## Exercise
Return the listing below unchanged, minus its pictures.

## Source excerpt
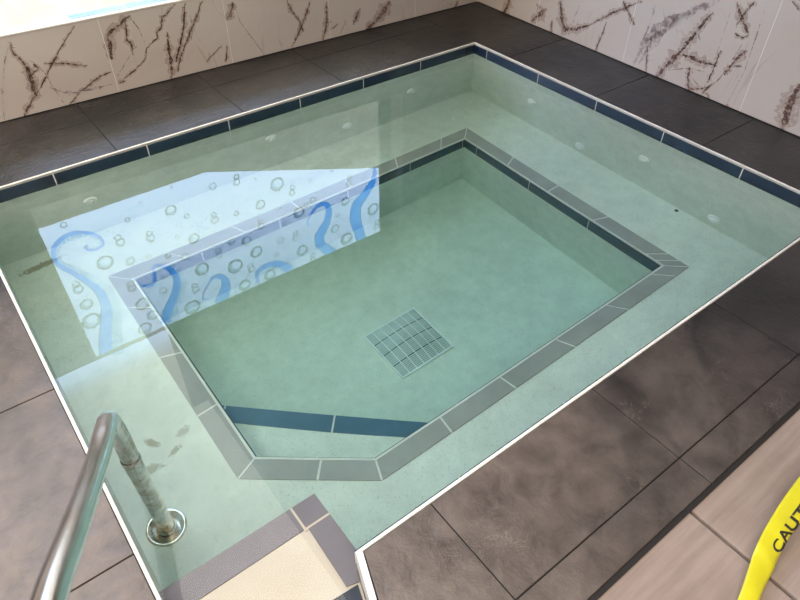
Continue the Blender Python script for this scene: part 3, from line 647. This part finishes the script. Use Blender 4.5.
# ------------------------------------------------------------------ drain cover
DC = (1.425, 1.748); DS = .158
dr = thing('drain_cover', 'square domed white grille over the drain on the deep pool floor', 'drain cover', (*DC, FLOOR))
def dome(u, v): return FLOOR + .012 + .026 * (1 - u * u) * (1 - v * v)
bm = bmesh.new()
for (a, b) in (((-1.02, -1.02), (1.02, -.98)), ((-1.02, .98), (1.02, 1.02)), ((-1.02, -.98), (-.98, .98)), ((.98, -.98), (1.02, .98))):
    box(bm, (DC[0] + a[0] * DS, DC[1] + a[1] * DS, FLOOR), (DC[0] + b[0] * DS, DC[1] + b[1] * DS, FLOOR + .014))
link('frame', bm, M['jet'], dr)
bm = bmesh.new(); box(bm, (DC[0] - DS * .98, DC[1] - DS * .98, FLOOR), (DC[0] + DS * .98, DC[1] + DS * .98, FLOOR + .004)); link('sump', bm, M['sump'], dr)
def bar(bm, p0, p1, hw, th, alongx):
    n_ = 14; rows = []
    for i in range(n_ + 1):
        u = p0[0] + (p1[0] - p0[0]) * i / n_; v = p0[1] + (p1[1] - p0[1]) * i / n_; z = dome(u, v)
        x, y = DC[0] + u * DS, DC[1] + v * DS
        o_ = (0, hw) if alongx else (hw, 0)
        rows.append([bm.verts.new(q) for q in ((x - o_[0], y - o_[1], z - th), (x + o_[0], y + o_[1], z - th), (x + o_[0], y + o_[1], z), (x - o_[0], y - o_[1], z))])
    for A, B in zip(rows, rows[1:]):
        for k in range(4): bm.faces.new((A[k], A[(k + 1) % 4], B[(k + 1) % 4], B[k]))
bm = bmesh.new()
for k in range(8): u = -1 + 2 * k / 7; bar(bm, (u, -1), (u, 1), .0019, .004, False)
link('grille_ribs', bm, M['jet'], dr)
bm = bmesh.new()
for r_ in range(4):
    for k in range(8):
        v = -1 + .5 * r_ + .5 * (k + .72) / 8.45
        bar(bm, (-1, v), (1, v), .0035, .003, True)
bmesh.ops.translate(bm, verts=bm.verts, vec=(0, 0, -.0012))
link('grille_slats', bm, M['slat'], dr)

# ------------------------------------------------------------------ handrail
hr = thing('handrail', 'tarnished stainless steel grab rail rising out of the water by the entry', 'handrail', (.053, 1.345, BENCH))
pth = smooth_path([(.053, 1.352, BENCH + .005), (.050, 1.342, -.40), (.044, 1.328, -.08), (.043, 1.322, .08), (.039, 1.306, .165), (.030, 1.268, .222), (.014, 1.212, .256),
                   (-.020, 1.10, .315), (-.065, .95, .41), (-.113, .79, .515), (-.160, .64, .61), (-.195, .50, .68), (-.21, .38, .70), (-.225, .30, .66), (-.232, .27, .55), (-.235, .265, .2), (-.235, .265, .0)], 8)
bm = bmesh.new(); tube(bm, pth, .0265, 28); link('rail', bm, M['steel'], hr, smooth=True)
bm = bmesh.new(); lathe(bm, [(.0265, .0), (.032, .004), (.058, .008), (.066, .014), (.068, .006), (.068, .0)], (.053, 1.352, BENCH), 40)
lathe(bm, [(.024, .020), (.030, .018), (.032, .006)], (.053, 1.352, BENCH), 32); link('flange', bm, M['steel'], hr, smooth=True)
bm = bmesh.new(); lathe(bm, [(.0272, -.012), (.0290, -.010), (.0290, .004), (.0272, .006)], (.043, 1.325, -.03), 32); link('collar', bm, M['steel'], hr, smooth=True)
bm = bmesh.new(); lathe(bm, [(.024, .02), (.03, .018), (.06, .012), (.066, .004), (.066, 0)], (-.235, .265, 0), 40); link('deck_flange', bm, M['steel'], hr, smooth=True)

# ------------------------------------------------------------------ caution tape
tp = thing('caution_tape', 'twisted yellow caution tape lying across the tan paving', 'tape', (1.05, .02, -.006))
Lft = [Vector(p) for p in TAPE_L]; Rgt = [Vector(p) for p in TAPE_R]
Ls, Rs = smooth_path(Lft, 8), smooth_path(Rgt, 8); m = len(Ls)
bm = bmesh.new(); rows = []
for i in range(m):
    row = []
    for k in range(7):
        f = k / 6; p = Ls[i].lerp(Rs[i], f); p.z += .004 * math.sin(f * math.pi) + .0018 * math.sin(i * .55 + f * 4)
        row.append(bm.verts.new(p))
    rows.append(row)
for A, B in zip(rows, rows[1:]):
    for k in range(6): bm.faces.new((A[k], A[k + 1], B[k + 1], B[k]))
tape = link('tape_strip', bm, M['yellow'], tp, smooth=True)
sd = tape.modifiers.new('thickness', 'SOLIDIFY'); sd.thickness = .0004
def on_tape(s, f):
    i = max(0, min(m - 1.001, s)); a = int(i); t = i - a
    L0 = Ls[a].lerp(Ls[a + 1], t); R0 = Rs[a].lerp(Rs[a + 1], t); p = L0.lerp(R0, f)
    p.z += .004 * math.sin(f * math.pi) + .0018 * math.sin(i * .55 + f * 4) + .0012; return p
fc = bpy.data.curves.new('letters', 'FONT'); fc.body = 'CAUTION'; fc.offset = .02; fc.size = 1; fc.align_x = 'LEFT'
fo = bpy.data.objects.new('letters', fc); COL.objects.link(fo)
bpy.context.view_layer.update()
me = bpy.data.meshes.new_from_object(fo.evaluated_get(bpy.context.evaluated_depsgraph_get()))
bpy.data.objects.remove(fo); bm = bmesh.new(); bm.from_mesh(me); bpy.data.meshes.remove(me)
bmesh.ops.subdivide_edges(bm, edges=[e for e in bm.edges if e.calc_length() > .25], cuts=2)
for v in bm.verts:
    x, y = v.co.x, v.co.y
    v.co = on_tape(TEXT_S0 + x * TEXT_DS, 1.0 - y * .62)
lt = link('lettering', bm, M['black'], tp)
sd = lt.modifiers.new('thickness', 'SOLIDIFY'); sd.thickness = .0003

## Worked solution
Continue the Blender Python script for this scene: part 3, from line 647. This part finishes the script. Use Blender 4.5.
# ------------------------------------------------------------------ drain cover
DC = (1.425, 1.748); DS = .158
dr = thing('drain_cover', 'square domed white grille over the drain on the deep pool floor', 'drain cover', (*DC, FLOOR))
def dome(u, v): return FLOOR + .012 + .026 * (1 - u * u) * (1 - v * v)
bm = bmesh.new()
for (a, b) in (((-1.02, -1.02), (1.02, -.98)), ((-1.02, .98), (1.02, 1.02)), ((-1.02, -.98), (-.98, .98)), ((.98, -.98), (1.02, .98))):
    box(bm, (DC[0] + a[0] * DS, DC[1] + a[1] * DS, FLOOR), (DC[0] + b[0] * DS, DC[1] + b[1] * DS, FLOOR + .014))
link('frame', bm, M['jet'], dr)
bm = bmesh.new(); box(bm, (DC[0] - DS * .98, DC[1] - DS * .98, FLOOR), (DC[0] + DS * .98, DC[1] + DS * .98, FLOOR + .004)); link('sump', bm, M['sump'], dr)
def bar(bm, p0, p1, hw, th, alongx):
    n_ = 14; rows = []
    for i in range(n_ + 1):
        u = p0[0] + (p1[0] - p0[0]) * i / n_; v = p0[1] + (p1[1] - p0[1]) * i / n_; z = dome(u, v)
        x, y = DC[0] + u * DS, DC[1] + v * DS
        o_ = (0, hw) if alongx else (hw, 0)
        rows.append([bm.verts.new(q) for q in ((x - o_[0], y - o_[1], z - th), (x + o_[0], y + o_[1], z - th), (x + o_[0], y + o_[1], z), (x - o_[0], y - o_[1], z))])
    for A, B in zip(rows, rows[1:]):
        for k in range(4): bm.faces.new((A[k], A[(k + 1) % 4], B[(k + 1) % 4], B[k]))
bm = bmesh.new()
for k in range(8): u = -1 + 2 * k / 7; bar(bm, (u, -1), (u, 1), .0019, .004, False)
link('grille_ribs', bm, M['jet'], dr)
bm = bmesh.new()
for r_ in range(4):
    for k in range(8):
        v = -1 + .5 * r_ + .5 * (k + .72) / 8.45
        bar(bm, (-1, v), (1, v), .0035, .003, True)
bmesh.ops.translate(bm, verts=bm.verts, vec=(0, 0, -.0012))
link('grille_slats', bm, M['slat'], dr)

# ------------------------------------------------------------------ handrail
hr = thing('handrail', 'tarnished stainless steel grab rail rising out of the water by the entry', 'handrail', (.053, 1.345, BENCH))
pth = smooth_path([(.053, 1.352, BENCH + .005), (.050, 1.342, -.40), (.044, 1.328, -.08), (.043, 1.322, .08), (.039, 1.306, .165), (.030, 1.268, .222), (.014, 1.212, .256),
                   (-.020, 1.10, .315), (-.065, .95, .41), (-.113, .79, .515), (-.160, .64, .61), (-.195, .50, .68), (-.21, .38, .70), (-.225, .30, .66), (-.232, .27, .55), (-.235, .265, .2), (-.235, .265, .0)], 8)
bm = bmesh.new(); tube(bm, pth, .0265, 28); link('rail', bm, M['steel'], hr, smooth=True)
bm = bmesh.new(); lathe(bm, [(.0265, .0), (.032, .004), (.058, .008), (.066, .014), (.068, .006), (.068, .0)], (.053, 1.352, BENCH), 40)
lathe(bm, [(.024, .020), (.030, .018), (.032, .006)], (.053, 1.352, BENCH), 32); link('flange', bm, M['steel'], hr, smooth=True)
bm = bmesh.new(); lathe(bm, [(.0272, -.012), (.0290, -.010), (.0290, .004), (.0272, .006)], (.043, 1.325, -.03), 32); link('collar', bm, M['steel'], hr, smooth=True)
bm = bmesh.new(); lathe(bm, [(.024, .02), (.03, .018), (.06, .012), (.066, .004), (.066, 0)], (-.235, .265, 0), 40); link('deck_flange', bm, M['steel'], hr, smooth=True)

# ------------------------------------------------------------------ caution tape
tp = thing('caution_tape', 'twisted yellow caution tape lying across the tan paving', 'tape', (1.05, .02, -.006))
Lft = [Vector(p) for p in TAPE_L]; Rgt = [Vector(p) for p in TAPE_R]
Ls, Rs = smooth_path(Lft, 8), smooth_path(Rgt, 8); m = len(Ls)
bm = bmesh.new(); rows = []
for i in range(m):
    row = []
    for k in range(7):
        f = k / 6; p = Ls[i].lerp(Rs[i], f); p.z += .004 * math.sin(f * math.pi) + .0018 * math.sin(i * .55 + f * 4)
        row.append(bm.verts.new(p))
    rows.append(row)
for A, B in zip(rows, rows[1:]):
    for k in range(6): bm.faces.new((A[k], A[k + 1], B[k + 1], B[k]))
tape = link('tape_strip', bm, M['yellow'], tp, smooth=True)
sd = tape.modifiers.new('thickness', 'SOLIDIFY'); sd.thickness = .0004
def on_tape(s, f):
    i = max(0, min(m - 1.001, s)); a = int(i); t = i - a
    L0 = Ls[a].lerp(Ls[a + 1], t); R0 = Rs[a].lerp(Rs[a + 1], t); p = L0.lerp(R0, f)
    p.z += .004 * math.sin(f * math.pi) + .0018 * math.sin(i * .55 + f * 4) + .0012; return p
fc = bpy.data.curves.new('letters', 'FONT'); fc.body = 'CAUTION'; fc.offset = .02; fc.size = 1; fc.align_x = 'LEFT'
fo = bpy.data.objects.new('letters', fc); COL.objects.link(fo)
bpy.context.view_layer.update()
me = bpy.data.meshes.new_from_object(fo.evaluated_get(bpy.context.evaluated_depsgraph_get()))
bpy.data.objects.remove(fo); bm = bmesh.new(); bm.from_mesh(me); bpy.data.meshes.remove(me)
bmesh.ops.subdivide_edges(bm, edges=[e for e in bm.edges if e.calc_length() > .25], cuts=2)
for v in bm.verts:
    x, y = v.co.x, v.co.y
    v.co = on_tape(TEXT_S0 + x * TEXT_DS, 1.0 - y * .62)
lt = link('lettering', bm, M['black'], tp)
sd = lt.modifiers.new('thickness', 'SOLIDIFY'); sd.thickness = .0003